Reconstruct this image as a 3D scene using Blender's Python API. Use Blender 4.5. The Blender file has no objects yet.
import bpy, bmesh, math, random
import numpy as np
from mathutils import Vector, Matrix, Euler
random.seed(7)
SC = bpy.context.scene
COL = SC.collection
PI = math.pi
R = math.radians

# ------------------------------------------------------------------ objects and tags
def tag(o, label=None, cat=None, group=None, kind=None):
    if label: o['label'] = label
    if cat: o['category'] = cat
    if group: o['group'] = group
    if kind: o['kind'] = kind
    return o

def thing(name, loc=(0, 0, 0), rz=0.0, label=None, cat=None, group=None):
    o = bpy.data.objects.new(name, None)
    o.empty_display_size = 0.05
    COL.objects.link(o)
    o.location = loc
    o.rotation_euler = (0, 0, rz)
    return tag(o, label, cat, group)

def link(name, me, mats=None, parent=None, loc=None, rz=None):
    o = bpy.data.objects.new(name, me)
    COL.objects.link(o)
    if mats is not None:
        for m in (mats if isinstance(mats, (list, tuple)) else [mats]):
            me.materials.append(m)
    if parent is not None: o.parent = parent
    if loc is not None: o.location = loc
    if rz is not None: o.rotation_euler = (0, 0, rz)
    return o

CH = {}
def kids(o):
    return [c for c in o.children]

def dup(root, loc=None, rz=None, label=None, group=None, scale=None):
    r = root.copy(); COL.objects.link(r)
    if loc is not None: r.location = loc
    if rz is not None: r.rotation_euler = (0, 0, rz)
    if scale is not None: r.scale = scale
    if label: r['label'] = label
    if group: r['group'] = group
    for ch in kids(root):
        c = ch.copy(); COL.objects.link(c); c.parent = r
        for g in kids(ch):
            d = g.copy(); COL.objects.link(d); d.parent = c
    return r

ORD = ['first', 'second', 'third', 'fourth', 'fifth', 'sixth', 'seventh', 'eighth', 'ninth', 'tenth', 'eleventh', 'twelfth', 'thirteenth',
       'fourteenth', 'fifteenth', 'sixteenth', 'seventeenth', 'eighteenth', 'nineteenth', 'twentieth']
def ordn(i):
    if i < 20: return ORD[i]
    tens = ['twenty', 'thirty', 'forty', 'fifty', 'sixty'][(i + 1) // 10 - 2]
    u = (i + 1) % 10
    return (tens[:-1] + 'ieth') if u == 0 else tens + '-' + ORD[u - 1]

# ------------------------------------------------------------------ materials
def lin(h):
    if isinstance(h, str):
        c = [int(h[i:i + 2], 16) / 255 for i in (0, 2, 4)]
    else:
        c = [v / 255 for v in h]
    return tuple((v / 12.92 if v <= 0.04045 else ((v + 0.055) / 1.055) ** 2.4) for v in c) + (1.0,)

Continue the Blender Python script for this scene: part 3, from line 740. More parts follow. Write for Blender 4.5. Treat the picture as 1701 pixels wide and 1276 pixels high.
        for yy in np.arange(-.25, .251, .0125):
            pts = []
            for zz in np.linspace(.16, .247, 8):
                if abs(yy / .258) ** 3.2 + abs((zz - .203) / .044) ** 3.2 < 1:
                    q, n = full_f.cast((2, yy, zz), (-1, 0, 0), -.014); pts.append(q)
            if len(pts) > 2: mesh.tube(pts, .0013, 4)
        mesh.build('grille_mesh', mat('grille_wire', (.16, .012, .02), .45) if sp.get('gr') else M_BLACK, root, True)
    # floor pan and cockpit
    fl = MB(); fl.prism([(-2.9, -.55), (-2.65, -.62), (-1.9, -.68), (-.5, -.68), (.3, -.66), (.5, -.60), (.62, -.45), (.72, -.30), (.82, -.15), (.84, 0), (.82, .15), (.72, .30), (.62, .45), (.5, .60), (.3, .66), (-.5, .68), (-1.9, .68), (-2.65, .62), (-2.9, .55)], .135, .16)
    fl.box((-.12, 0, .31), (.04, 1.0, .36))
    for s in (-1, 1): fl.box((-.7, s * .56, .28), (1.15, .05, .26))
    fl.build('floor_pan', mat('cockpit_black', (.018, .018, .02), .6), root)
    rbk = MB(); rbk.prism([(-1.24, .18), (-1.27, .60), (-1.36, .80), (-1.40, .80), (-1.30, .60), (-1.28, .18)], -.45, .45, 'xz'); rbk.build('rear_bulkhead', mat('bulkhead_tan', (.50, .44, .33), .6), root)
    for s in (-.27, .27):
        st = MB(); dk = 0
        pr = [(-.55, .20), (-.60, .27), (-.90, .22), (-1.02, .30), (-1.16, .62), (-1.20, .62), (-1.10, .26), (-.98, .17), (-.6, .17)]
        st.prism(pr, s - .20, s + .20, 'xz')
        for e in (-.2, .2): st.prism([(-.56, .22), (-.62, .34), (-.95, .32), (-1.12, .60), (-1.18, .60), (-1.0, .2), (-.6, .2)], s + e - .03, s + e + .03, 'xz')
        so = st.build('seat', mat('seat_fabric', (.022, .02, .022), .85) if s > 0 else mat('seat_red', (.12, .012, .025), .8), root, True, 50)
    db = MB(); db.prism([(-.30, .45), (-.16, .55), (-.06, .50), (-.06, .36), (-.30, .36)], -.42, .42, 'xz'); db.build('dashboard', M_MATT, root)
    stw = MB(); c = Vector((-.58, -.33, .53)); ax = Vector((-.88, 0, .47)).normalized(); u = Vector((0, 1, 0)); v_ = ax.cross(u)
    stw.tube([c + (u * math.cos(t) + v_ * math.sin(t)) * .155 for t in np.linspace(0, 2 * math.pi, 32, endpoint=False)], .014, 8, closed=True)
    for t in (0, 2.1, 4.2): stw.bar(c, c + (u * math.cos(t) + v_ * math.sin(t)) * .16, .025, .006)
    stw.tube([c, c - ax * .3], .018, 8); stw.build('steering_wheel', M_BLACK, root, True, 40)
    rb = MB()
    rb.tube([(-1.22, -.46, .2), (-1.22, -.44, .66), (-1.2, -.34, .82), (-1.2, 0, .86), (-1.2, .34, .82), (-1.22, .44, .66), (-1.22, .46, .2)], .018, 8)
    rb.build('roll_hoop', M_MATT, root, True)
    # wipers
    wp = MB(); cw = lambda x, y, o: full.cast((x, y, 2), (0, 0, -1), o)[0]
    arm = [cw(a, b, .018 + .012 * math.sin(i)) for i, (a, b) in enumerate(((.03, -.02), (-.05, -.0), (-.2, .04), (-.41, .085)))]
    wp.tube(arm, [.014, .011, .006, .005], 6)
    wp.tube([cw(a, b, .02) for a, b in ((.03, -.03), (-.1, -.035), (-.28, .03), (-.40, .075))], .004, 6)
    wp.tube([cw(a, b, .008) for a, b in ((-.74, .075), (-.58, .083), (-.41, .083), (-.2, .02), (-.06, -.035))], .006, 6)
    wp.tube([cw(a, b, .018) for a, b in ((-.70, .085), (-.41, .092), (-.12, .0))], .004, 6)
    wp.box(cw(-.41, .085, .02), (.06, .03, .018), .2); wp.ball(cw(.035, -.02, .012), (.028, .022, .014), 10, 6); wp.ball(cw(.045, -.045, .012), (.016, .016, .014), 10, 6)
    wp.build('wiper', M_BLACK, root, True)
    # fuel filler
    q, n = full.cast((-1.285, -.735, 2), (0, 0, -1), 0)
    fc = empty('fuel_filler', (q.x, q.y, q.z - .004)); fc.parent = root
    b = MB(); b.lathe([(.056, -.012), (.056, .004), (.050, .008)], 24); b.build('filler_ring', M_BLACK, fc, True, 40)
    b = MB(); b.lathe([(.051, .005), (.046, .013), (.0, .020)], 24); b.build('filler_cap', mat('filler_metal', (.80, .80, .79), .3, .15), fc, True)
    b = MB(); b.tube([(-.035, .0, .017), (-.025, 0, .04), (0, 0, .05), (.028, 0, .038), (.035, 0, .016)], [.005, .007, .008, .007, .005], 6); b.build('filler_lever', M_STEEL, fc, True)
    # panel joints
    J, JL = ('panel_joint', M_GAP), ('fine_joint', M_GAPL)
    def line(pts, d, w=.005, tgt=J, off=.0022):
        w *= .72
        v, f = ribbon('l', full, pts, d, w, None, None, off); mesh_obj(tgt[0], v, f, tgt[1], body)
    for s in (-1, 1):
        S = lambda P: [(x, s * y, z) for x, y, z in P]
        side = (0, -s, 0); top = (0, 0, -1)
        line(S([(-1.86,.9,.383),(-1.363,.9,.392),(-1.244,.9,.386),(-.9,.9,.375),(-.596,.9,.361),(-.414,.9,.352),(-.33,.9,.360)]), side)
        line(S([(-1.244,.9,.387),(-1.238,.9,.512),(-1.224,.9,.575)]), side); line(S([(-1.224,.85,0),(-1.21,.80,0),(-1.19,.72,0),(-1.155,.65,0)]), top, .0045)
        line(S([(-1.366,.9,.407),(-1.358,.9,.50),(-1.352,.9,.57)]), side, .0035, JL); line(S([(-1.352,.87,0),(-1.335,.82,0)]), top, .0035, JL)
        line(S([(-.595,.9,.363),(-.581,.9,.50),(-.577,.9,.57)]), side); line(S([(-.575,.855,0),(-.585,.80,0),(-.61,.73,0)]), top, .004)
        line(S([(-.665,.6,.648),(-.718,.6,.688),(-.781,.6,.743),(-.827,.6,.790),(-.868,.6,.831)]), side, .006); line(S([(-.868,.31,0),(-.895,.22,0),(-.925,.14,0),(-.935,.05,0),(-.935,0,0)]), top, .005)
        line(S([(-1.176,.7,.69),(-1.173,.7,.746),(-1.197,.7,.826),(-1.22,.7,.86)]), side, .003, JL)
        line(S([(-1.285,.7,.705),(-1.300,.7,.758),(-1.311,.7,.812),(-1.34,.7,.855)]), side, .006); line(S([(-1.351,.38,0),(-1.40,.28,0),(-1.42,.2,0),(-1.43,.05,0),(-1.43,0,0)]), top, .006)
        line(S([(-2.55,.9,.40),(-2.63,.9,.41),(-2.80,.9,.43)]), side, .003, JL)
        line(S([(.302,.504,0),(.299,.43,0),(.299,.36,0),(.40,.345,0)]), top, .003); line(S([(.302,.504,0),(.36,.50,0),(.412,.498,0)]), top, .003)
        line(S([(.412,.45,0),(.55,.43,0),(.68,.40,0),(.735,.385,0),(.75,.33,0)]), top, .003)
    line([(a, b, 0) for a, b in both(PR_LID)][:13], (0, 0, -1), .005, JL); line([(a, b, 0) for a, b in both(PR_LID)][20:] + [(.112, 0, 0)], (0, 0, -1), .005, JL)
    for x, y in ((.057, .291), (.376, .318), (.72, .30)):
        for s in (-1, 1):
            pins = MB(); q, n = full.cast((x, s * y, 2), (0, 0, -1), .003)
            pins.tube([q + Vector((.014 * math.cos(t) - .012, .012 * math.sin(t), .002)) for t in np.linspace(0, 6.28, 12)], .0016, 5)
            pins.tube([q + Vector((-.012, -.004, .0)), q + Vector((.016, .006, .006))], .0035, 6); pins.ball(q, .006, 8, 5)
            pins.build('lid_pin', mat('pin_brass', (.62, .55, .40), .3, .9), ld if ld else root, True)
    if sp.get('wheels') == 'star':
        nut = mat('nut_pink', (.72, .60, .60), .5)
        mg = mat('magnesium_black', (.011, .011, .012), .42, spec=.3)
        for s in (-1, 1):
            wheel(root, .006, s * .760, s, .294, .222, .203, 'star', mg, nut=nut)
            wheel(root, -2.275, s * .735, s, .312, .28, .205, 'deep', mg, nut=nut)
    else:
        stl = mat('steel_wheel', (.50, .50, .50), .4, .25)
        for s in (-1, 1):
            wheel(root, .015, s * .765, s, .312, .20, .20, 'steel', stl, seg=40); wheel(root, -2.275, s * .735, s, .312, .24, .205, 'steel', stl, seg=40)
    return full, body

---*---

Your objective:
Without changing anything, quote the lines from the top of the data to the line that contains "R = math.radians", including that line.

Reply to the exercise:
Reconstruct this image as a 3D scene using Blender's Python API. Use Blender 4.5. The Blender file has no objects yet.
import bpy, bmesh, math, random
import numpy as np
from mathutils import Vector, Matrix, Euler
random.seed(7)
SC = bpy.context.scene
COL = SC.collection
PI = math.pi
R = math.radians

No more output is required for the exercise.